No torneio início, realizado na véspera da data reservada ao dos “adultos”, fomos eliminados já na primeira partida, nos pênaltis, após um 0x0 duríssimo. Nem me lembro de quem perdeu o pênalti que acabou dando a vitória pra eles... pros outros... também nem lembro quem era o adversário; afinal isso agora nem importa. O que importa mesmo é que o título ficou com o bom time de verde.
Grande novidade!
Prossigamos com a nossa aventuresca trajetória de “juniores” em palco iluminado por gambiarras. A tabela do certame reservou para nós a revanche do time do Roberto do Detran, o campeão do torneio início. E nós sofremos uma “surra” desmoralizante; daquelas que deixam os sovados – nada a ver com pão massa fina – em pleno e perene desassossego (até hoje, quando isso me invade a área reservada às possíveis recordações, eu não me perdoo, vergo- me à penitência). E eles não tiveram pena de nós. E gozaram muito em face do placar: 8x1. E nós havíamos saído na frente, com gol “sabe de quem?!”. Dele.
Ocorre que, quando a Coelce soube da gambiarra, agiu dentro da sua alçada de competência, considerando, inclusive os riscos gravíssimos a que se expunham todos os envolvidos na atividade à margem da legitimidade e da precaução, da prudência.
Como restou o entendimento de que a gambiarra devia ser desfeita porque equivalia, a rigor, apropriação indevida de um bem público, surgiu uma ideia contrária – outra de paternidade não bem esclarecida –, sugerindo que o fornecimento da energia elétrica se desse a partir de tomada na sala da direção da Escola, cujo consumo, à época, compunha a quantidade reservada (incluindo a iluminação pública), por regra constante do convênio, ao governo estadual. Pronto. A Coelce não poderia alegar “roubo de energia”.

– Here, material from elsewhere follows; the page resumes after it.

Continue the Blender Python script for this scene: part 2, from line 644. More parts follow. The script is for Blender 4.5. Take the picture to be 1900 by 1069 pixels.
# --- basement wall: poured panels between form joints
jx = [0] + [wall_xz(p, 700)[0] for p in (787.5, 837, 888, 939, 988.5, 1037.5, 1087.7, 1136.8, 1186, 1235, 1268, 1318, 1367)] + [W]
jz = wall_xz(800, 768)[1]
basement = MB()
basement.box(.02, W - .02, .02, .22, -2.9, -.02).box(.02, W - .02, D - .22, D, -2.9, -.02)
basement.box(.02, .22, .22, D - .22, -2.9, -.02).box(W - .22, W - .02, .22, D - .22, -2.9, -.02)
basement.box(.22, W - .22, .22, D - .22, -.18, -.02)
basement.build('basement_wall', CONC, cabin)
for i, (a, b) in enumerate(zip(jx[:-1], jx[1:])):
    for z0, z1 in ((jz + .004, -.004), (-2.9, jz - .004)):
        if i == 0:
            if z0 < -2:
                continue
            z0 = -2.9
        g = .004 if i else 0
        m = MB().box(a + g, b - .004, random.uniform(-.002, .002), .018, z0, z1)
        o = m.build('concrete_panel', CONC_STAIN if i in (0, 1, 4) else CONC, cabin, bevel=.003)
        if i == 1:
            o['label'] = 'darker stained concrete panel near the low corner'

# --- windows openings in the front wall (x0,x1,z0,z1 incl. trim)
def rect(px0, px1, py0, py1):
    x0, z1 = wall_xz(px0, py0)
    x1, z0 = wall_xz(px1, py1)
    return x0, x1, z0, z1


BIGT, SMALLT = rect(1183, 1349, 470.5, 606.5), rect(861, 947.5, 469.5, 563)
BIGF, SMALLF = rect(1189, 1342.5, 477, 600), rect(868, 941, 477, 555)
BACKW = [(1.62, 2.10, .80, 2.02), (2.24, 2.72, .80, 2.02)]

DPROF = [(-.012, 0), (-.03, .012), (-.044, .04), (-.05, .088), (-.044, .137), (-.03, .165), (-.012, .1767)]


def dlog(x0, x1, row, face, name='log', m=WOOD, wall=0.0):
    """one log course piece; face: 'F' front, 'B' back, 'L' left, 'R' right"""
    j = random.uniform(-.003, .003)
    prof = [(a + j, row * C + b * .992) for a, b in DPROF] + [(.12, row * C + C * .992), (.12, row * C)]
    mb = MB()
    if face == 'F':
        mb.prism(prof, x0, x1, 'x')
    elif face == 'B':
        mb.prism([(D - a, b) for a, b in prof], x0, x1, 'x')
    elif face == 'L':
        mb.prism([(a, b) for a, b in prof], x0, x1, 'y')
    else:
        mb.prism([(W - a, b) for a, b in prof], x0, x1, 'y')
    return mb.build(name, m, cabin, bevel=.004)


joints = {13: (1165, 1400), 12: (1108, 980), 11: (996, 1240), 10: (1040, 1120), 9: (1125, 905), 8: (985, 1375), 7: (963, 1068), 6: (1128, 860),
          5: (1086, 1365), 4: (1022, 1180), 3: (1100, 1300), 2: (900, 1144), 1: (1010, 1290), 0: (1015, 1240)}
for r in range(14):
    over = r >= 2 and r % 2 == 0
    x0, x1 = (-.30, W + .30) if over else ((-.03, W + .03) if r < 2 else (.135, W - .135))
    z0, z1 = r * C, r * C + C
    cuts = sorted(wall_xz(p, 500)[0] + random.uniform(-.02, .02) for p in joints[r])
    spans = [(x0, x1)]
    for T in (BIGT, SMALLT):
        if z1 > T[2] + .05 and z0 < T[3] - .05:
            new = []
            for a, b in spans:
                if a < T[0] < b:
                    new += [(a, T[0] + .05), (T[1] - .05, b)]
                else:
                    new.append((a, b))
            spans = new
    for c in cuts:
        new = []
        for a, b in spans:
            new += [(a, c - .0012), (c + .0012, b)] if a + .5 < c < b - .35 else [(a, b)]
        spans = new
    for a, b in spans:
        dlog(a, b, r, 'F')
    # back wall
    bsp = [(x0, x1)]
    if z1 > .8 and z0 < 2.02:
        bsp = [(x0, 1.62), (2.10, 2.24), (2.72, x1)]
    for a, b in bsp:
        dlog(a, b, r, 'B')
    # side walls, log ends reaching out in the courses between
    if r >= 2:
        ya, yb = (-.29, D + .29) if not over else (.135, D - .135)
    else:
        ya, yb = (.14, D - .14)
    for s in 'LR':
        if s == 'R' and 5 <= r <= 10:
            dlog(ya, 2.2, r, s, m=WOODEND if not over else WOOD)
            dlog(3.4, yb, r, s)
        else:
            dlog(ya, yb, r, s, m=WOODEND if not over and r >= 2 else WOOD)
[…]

Sem consultá-la, mas com a anuência verbal de órgão da municipalidade, procedeu-se à retomada da competição. Ocorreu apenas mais uma única rodada; e mais uma derrota nossa, só pra não fugir à regra. E, novamente, o pessoal do Escritório local da Companhia, sob a gerência do competente senhor Bernardo, não concordando com tal entendimento, pôs fim no que poderia ter alcançado o sucesso pretendido; para a decepção e frustração de quem houvera investido no negócio. Futebol é assim mesmo: há os que ganham, mas também há os que perdem. Os empates correm por conta da exceção que confirma a regra.
Agora, para os “juniores” do Ferrim, acabou sendo um alívio. Já não íamos “apanhar” tanto. Quanto à “quadra”, adequaram-na à finalidade que se lhe mais ajustava: campinho de “peladas” dos nossos animados fins de tarde, até que a noite nos impusesse a sua natural escuridão. Nada de gambiarra. Em “rachas”, as “inteligências” são bem outras, sem invencionices arriscadas. (O perna-de-pau é o dono da bola: sem ela, ninguém joga. Por exemplo.).
E assim, imperturbáveis leitoras e leitores, acabo de lhes narrar uma história verdadeira, cujos sonhos embalados por gambiarras levaram-nos à submissão aos que agiam sob a proteção da lei então vigente. Como sói acontecer. Afinal, manda quem pode e obedece quem tem família (antes era “juízo”, algo que, na atualidade, quase não mais subsiste aos costumes e prazeres humanos).
Notas do autor:
(1) Antônio Pereira da Costa Filho, também conhecido pelos cognomes Caxangá (talvez por conta da música sertaneja “Caxangá era um tocador / Que só tocava Pisa na Fulô / Pisa na Fulô, Pisa na Fulô / Pisa na Fulô, não maltrate o meu amor”), Papagaio (certamente devido ao nariz meio saliente) e Professor (exatamente porque se julgava o exemplo a ser seguido na arte de jogar bola e, por extensão, driblar e marcar muitos gols, sempre bem construídos). Com a perna esquerda, canhestro que era, driblava bem e chutava forte.
(2) A seleção de futebol de salão de Baturité (Carlinhos Viana, Wilson, Eusébio, Boneco, Niltinho, Eilson) acabara de sagrar-se campeã do 1º Intermunicipal da modalidade, feito que se repetiria dois anos depois (o bicampeonato).